Written problem: Omit the pictures, please, and give each record below again exactly.

┌──

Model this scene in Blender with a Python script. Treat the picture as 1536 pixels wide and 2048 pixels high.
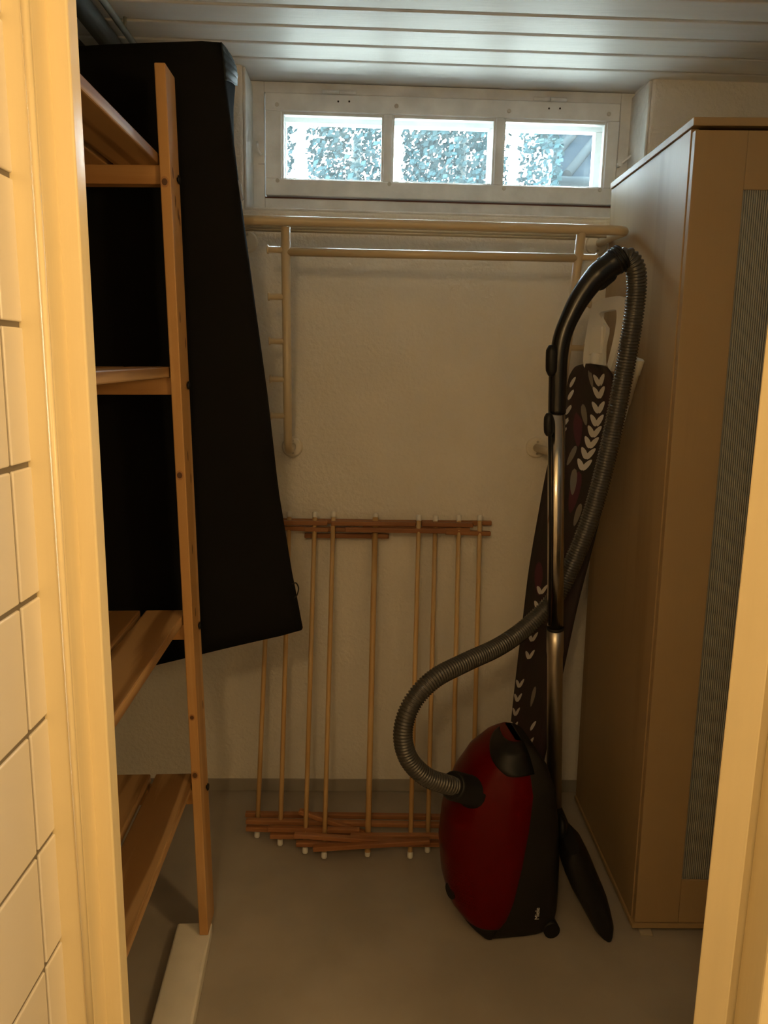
import bpy, math, random
import numpy as np
from mathutils import Vector, Matrix
random.seed(7)
S = bpy.context.scene
for o in list(bpy.data.objects): bpy.data.objects.remove(o)
COL = S.collection
V = Vector

# ------------------------------------------------------------------ camera
F_PX, CX, CY = 1540.0, 768.0, 1024.0
PITCH, ROLL, EYE = math.radians(10.8), math.radians(1.25), 1.35
fwd = V((0, math.cos(PITCH), -math.sin(PITCH)))
r0 = V((1, 0, 0)); u0 = r0.cross(fwd)
RIGHT = r0*math.cos(ROLL) + u0*math.sin(ROLL)
UP = -r0*math.sin(ROLL) + u0*math.cos(ROLL)
camd = bpy.data.cameras.new('camera'); cam = bpy.data.objects.new('camera', camd); COL.objects.link(cam)
M = Matrix((RIGHT, UP, -fwd)).transposed().to_4x4(); M.translation = V((0, 0, EYE)); cam.matrix_world = M
camd.sensor_fit = 'HORIZONTAL'; camd.sensor_width = 36; camd.lens = F_PX/1536*36
camd.clip_start = .01; camd.clip_end = 200
S.camera = cam

# ------------------------------------------------------------------ light
S.view_settings.view_transform = 'Standard'; S.view_settings.look = 'None'
S.view_settings.gamma = 1; S.view_settings.use_curve_mapping = False
S.view_settings.exposure = 0.0
W = bpy.data.worlds.new('sky'); S.world = W; W.use_nodes = True
bg = W.node_tree.nodes['Background']; bg.inputs[0].default_value = (.84, .94, 1.0, 1); bg.inputs[1].default_value = 1.0
wn = W.node_tree.nodes; wl = W.node_tree.links        # overcast sky: three times brighter overhead than at the horizon
wt = wn.new('ShaderNodeTexCoord'); wz = wn.new('ShaderNodeSeparateXYZ'); wl.new(wt.outputs['Generated'], wz.inputs[0])
wc = wn.new('ShaderNodeClamp'); wl.new(wz.outputs[2], wc.inputs[0])
wm = wn.new('ShaderNodeMath'); wm.operation = 'MULTIPLY_ADD'; wm.inputs[1].default_value = 76.0; wm.inputs[2].default_value = 38.0; wl.new(wc.outputs[0], wm.inputs[0]); wl.new(wm.outputs[0], bg.inputs[1])
def lamp(name, loc, power, col, rad):
    l = bpy.data.lights.new(name, 'POINT'); l.energy = power; l.color = col; l.shadow_soft_size = rad
    o = bpy.data.objects.new(name, l); COL.objects.link(o); o.location = loc; return o
lamp('hall_ceiling_light', (-.15, -.30, 1.78), 13.8, (1, .66, .30), .06)
lamp('hall_fill_light', (.86, .36, 1.55), 16.0, (1, .66, .29), .08)  # added fill lamp, brightens the hall tiles and the right jamb
pl = bpy.data.lights.new('window_portal', 'AREA'); pl.shape = 'RECTANGLE'; pl.size = 1.15; pl.size_y = .34; pl.cycles.is_portal = True
po = bpy.data.objects.new('window_portal', pl); COL.objects.link(po); po.location = (.12, 2.66, 1.97); po.rotation_euler = (math.radians(-90), 0, math.radians(1.9))

# ------------------------------------------------------------------ helpers
def ray(x, y): return RIGHT*((x-CX)/F_PX) - UP*((y-CY)/F_PX) + fwd
EYEP = V((0, 0, EYE))
def at(x, y, Y):                      # the point of the view ray at depth Y
    d = ray(x, y); return EYEP + d*(Y/d.y)
def atz(x, y, z):
    d = ray(x, y); return EYEP + d*((z-EYE)/d.z)
TH = math.radians(1.9)                # the back wall stands 1.9 degrees out of square
EU = V((math.cos(TH), math.sin(TH), 0)); EV = V((-math.sin(TH), math.cos(TH), 0)); B0 = V((0, 2.272, 0))
def bw(u, v, z): return B0 + EU*u + EV*v + V((0, 0, z))
def atb(x, y, v):
    d = ray(x, y); t = ((B0+EV*v-EYEP).dot(EV))/d.dot(EV); return EYEP + d*t
def atbl(x, y, v):
    p = atb(x, y, v) - B0; return p.dot(EU), p.z

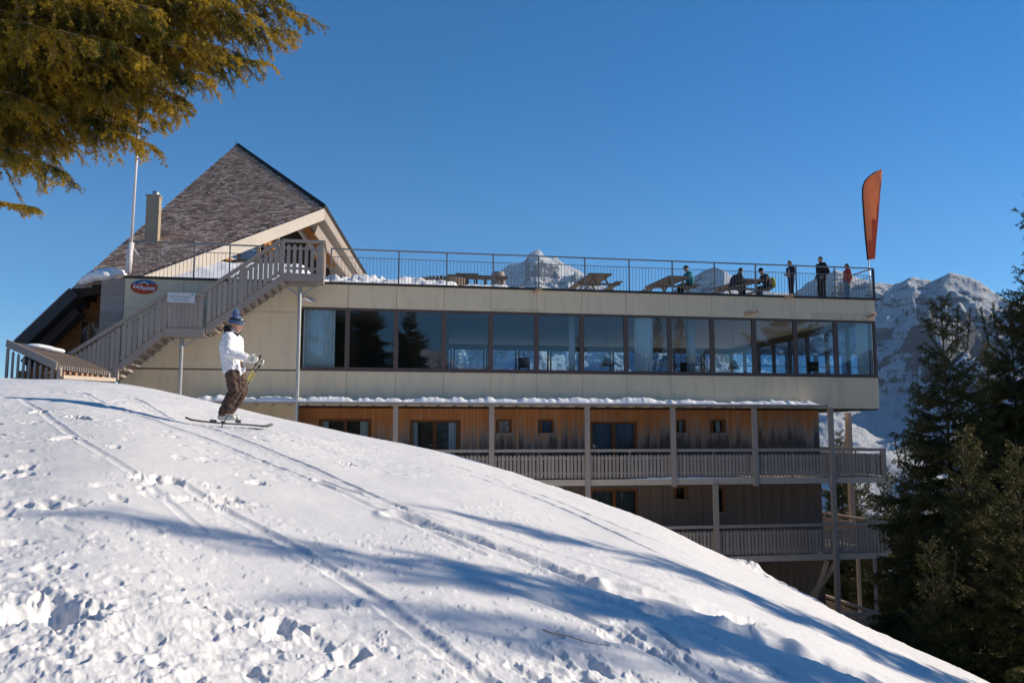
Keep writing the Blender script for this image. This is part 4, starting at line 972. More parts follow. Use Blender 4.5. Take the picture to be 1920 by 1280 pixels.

└──

Response to this task:
Model this scene in Blender with a Python script. Treat the picture as 1536 pixels wide and 2048 pixels high.
import bpy, math, random
import numpy as np
from mathutils import Vector, Matrix
random.seed(7)
S = bpy.context.scene
for o in list(bpy.data.objects): bpy.data.objects.remove(o)
COL = S.collection
V = Vector

# ------------------------------------------------------------------ camera
F_PX, CX, CY = 1540.0, 768.0, 1024.0
PITCH, ROLL, EYE = math.radians(10.8), math.radians(1.25), 1.35
fwd = V((0, math.cos(PITCH), -math.sin(PITCH)))
r0 = V((1, 0, 0)); u0 = r0.cross(fwd)
RIGHT = r0*math.cos(ROLL) + u0*math.sin(ROLL)
UP = -r0*math.sin(ROLL) + u0*math.cos(ROLL)
camd = bpy.data.cameras.new('camera'); cam = bpy.data.objects.new('camera', camd); COL.objects.link(cam)
M = Matrix((RIGHT, UP, -fwd)).transposed().to_4x4(); M.translation = V((0, 0, EYE)); cam.matrix_world = M
camd.sensor_fit = 'HORIZONTAL'; camd.sensor_width = 36; camd.lens = F_PX/1536*36
camd.clip_start = .01; camd.clip_end = 200
S.camera = cam

# ------------------------------------------------------------------ light
S.view_settings.view_transform = 'Standard'; S.view_settings.look = 'None'
S.view_settings.gamma = 1; S.view_settings.use_curve_mapping = False
S.view_settings.exposure = 0.0
W = bpy.data.worlds.new('sky'); S.world = W; W.use_nodes = True
bg = W.node_tree.nodes['Background']; bg.inputs[0].default_value = (.84, .94, 1.0, 1); bg.inputs[1].default_value = 1.0
wn = W.node_tree.nodes; wl = W.node_tree.links        # overcast sky: three times brighter overhead than at the horizon
wt = wn.new('ShaderNodeTexCoord'); wz = wn.new('ShaderNodeSeparateXYZ'); wl.new(wt.outputs['Generated'], wz.inputs[0])
wc = wn.new('ShaderNodeClamp'); wl.new(wz.outputs[2], wc.inputs[0])
wm = wn.new('ShaderNodeMath'); wm.operation = 'MULTIPLY_ADD'; wm.inputs[1].default_value = 76.0; wm.inputs[2].default_value = 38.0; wl.new(wc.outputs[0], wm.inputs[0]); wl.new(wm.outputs[0], bg.inputs[1])
def lamp(name, loc, power, col, rad):
    l = bpy.data.lights.new(name, 'POINT'); l.energy = power; l.color = col; l.shadow_soft_size = rad
    o = bpy.data.objects.new(name, l); COL.objects.link(o); o.location = loc; return o
lamp('hall_ceiling_light', (-.15, -.30, 1.78), 13.8, (1, .66, .30), .06)
lamp('hall_fill_light', (.86, .36, 1.55), 16.0, (1, .66, .29), .08)  # added fill lamp, brightens the hall tiles and the right jamb
pl = bpy.data.lights.new('window_portal', 'AREA'); pl.shape = 'RECTANGLE'; pl.size = 1.15; pl.size_y = .34; pl.cycles.is_portal = True
po = bpy.data.objects.new('window_portal', pl); COL.objects.link(po); po.location = (.12, 2.66, 1.97); po.rotation_euler = (math.radians(-90), 0, math.radians(1.9))

# ------------------------------------------------------------------ helpers
def ray(x, y): return RIGHT*((x-CX)/F_PX) - UP*((y-CY)/F_PX) + fwd
EYEP = V((0, 0, EYE))
def at(x, y, Y):                      # the point of the view ray at depth Y
    d = ray(x, y); return EYEP + d*(Y/d.y)
def atz(x, y, z):
    d = ray(x, y); return EYEP + d*((z-EYE)/d.z)
TH = math.radians(1.9)                # the back wall stands 1.9 degrees out of square
EU = V((math.cos(TH), math.sin(TH), 0)); EV = V((-math.sin(TH), math.cos(TH), 0)); B0 = V((0, 2.272, 0))
def bw(u, v, z): return B0 + EU*u + EV*v + V((0, 0, z))
def atb(x, y, v):
    d = ray(x, y); t = ((B0+EV*v-EYEP).dot(EV))/d.dot(EV); return EYEP + d*t
def atbl(x, y, v):
    p = atb(x, y, v) - B0; return p.dot(EU), p.z

Keep writing the Blender script for this image. This is part 4, starting at line 972. More parts follow. Use Blender 4.5. Take the picture to be 1920 by 1280 pixels.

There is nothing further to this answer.